== Provided data ==
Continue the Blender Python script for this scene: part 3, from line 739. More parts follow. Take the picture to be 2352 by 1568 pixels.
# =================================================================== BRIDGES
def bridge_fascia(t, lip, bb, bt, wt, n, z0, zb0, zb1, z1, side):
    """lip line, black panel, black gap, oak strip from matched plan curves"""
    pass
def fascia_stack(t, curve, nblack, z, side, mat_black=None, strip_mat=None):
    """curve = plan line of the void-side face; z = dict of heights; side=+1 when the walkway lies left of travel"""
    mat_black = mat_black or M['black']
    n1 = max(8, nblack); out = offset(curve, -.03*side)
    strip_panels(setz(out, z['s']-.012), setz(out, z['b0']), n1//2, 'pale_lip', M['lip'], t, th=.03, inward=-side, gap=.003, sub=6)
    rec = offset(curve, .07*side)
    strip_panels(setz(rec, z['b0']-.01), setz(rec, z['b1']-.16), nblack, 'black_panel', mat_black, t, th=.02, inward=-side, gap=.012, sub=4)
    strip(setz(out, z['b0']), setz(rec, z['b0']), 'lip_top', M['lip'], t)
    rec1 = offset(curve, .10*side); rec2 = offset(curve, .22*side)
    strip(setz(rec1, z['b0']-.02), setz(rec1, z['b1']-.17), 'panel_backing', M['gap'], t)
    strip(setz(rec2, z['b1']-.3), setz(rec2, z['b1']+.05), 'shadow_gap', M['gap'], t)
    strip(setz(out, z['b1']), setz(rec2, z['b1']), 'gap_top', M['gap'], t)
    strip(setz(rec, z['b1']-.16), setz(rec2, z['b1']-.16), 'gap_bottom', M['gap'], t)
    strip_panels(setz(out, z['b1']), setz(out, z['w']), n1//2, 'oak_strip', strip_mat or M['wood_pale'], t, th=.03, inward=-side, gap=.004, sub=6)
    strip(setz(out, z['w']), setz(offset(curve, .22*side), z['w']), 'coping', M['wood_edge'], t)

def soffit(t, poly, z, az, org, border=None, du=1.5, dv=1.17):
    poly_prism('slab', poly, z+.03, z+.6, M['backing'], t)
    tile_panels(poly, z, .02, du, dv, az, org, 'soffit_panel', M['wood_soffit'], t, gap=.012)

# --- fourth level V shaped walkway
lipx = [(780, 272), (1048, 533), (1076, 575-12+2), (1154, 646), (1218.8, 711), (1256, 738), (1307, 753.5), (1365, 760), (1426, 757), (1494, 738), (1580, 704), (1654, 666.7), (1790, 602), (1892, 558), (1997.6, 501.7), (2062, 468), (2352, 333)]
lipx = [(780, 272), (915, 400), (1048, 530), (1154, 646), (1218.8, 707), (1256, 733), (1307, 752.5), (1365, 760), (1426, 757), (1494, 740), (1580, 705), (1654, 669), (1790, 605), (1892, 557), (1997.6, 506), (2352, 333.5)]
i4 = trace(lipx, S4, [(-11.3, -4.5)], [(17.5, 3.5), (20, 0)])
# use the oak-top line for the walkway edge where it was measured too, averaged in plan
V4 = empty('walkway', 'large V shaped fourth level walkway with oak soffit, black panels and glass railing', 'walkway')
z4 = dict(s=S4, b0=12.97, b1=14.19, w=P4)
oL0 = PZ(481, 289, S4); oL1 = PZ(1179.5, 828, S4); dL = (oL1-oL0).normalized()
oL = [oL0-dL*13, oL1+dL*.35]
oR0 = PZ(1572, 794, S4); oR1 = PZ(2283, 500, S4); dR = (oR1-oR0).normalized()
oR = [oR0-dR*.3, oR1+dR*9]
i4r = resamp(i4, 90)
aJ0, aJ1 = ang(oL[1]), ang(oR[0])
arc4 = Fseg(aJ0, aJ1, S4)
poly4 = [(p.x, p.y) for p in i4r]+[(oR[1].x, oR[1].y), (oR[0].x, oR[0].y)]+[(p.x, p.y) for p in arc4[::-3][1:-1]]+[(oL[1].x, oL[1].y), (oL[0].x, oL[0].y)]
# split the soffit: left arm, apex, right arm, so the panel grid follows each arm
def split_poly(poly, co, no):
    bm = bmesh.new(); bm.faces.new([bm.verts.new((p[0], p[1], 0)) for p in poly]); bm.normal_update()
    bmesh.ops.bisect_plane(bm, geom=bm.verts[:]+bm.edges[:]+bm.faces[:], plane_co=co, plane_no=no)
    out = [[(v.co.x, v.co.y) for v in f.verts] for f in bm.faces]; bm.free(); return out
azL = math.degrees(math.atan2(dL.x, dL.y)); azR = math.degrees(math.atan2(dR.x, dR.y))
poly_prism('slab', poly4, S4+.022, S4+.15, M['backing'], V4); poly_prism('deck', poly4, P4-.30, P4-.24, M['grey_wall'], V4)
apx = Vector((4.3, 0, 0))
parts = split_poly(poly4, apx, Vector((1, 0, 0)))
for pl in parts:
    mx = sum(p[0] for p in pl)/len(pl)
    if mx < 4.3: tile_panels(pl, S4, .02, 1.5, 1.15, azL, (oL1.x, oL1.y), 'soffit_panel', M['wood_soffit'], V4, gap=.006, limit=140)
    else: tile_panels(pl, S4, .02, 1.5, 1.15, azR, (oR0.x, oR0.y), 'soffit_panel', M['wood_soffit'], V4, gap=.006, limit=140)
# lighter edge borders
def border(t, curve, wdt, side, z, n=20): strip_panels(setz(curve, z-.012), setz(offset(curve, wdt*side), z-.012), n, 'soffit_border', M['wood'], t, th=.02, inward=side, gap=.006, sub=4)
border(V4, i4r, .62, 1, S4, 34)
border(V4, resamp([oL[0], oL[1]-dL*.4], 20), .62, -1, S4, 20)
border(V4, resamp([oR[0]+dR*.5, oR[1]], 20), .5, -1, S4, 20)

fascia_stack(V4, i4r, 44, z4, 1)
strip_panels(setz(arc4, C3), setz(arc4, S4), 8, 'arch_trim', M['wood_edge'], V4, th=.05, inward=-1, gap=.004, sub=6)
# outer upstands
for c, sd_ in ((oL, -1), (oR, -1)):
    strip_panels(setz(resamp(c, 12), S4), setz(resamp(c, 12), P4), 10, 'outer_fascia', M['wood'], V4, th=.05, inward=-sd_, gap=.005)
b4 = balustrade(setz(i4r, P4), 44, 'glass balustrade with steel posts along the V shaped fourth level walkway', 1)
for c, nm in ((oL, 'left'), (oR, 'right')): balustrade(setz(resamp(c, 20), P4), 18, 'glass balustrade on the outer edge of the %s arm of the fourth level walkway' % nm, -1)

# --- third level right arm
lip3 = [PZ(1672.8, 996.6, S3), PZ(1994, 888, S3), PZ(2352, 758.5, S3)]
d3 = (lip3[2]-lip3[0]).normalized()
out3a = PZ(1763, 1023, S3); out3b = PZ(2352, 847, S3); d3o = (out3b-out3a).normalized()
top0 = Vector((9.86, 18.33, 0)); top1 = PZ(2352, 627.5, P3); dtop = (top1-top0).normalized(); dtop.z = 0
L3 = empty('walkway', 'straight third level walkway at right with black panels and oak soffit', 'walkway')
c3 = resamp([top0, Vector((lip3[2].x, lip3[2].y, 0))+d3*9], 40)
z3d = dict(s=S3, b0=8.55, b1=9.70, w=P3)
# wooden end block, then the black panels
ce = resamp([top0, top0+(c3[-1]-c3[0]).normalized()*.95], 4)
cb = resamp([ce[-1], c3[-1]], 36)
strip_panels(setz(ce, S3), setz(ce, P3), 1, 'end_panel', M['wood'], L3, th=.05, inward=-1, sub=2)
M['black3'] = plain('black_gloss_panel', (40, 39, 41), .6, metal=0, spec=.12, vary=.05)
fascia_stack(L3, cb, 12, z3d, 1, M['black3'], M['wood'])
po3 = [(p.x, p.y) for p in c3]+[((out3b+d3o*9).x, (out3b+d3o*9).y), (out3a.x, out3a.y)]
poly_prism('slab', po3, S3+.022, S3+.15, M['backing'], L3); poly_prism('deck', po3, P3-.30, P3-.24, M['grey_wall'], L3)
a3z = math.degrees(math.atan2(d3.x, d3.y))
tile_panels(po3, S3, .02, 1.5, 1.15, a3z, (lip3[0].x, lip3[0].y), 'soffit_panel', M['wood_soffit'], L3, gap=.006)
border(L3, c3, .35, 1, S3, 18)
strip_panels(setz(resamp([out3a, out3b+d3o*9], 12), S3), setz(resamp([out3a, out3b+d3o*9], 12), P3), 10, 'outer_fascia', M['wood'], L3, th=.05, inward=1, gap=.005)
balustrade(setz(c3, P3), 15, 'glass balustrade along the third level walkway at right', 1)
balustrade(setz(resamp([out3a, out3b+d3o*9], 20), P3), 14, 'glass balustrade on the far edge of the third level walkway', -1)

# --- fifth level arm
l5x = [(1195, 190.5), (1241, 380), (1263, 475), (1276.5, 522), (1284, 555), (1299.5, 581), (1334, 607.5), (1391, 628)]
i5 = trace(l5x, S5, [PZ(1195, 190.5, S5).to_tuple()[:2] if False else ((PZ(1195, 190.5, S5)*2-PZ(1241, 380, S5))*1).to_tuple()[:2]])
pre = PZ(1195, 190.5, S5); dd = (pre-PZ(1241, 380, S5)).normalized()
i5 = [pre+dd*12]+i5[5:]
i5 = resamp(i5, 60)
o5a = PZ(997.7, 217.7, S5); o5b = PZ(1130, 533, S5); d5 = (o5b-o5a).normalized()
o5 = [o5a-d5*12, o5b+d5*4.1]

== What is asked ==
All lines above containing the string "parts" are to be collected.

== Answer to this exercise ==
Continue the Blender Python script for this scene: part 3, from line 739. More parts follow. Take the picture to be 2352 by 1568 pixels.
parts = split_poly(poly4, apx, Vector((1, 0, 0)))
for pl in parts:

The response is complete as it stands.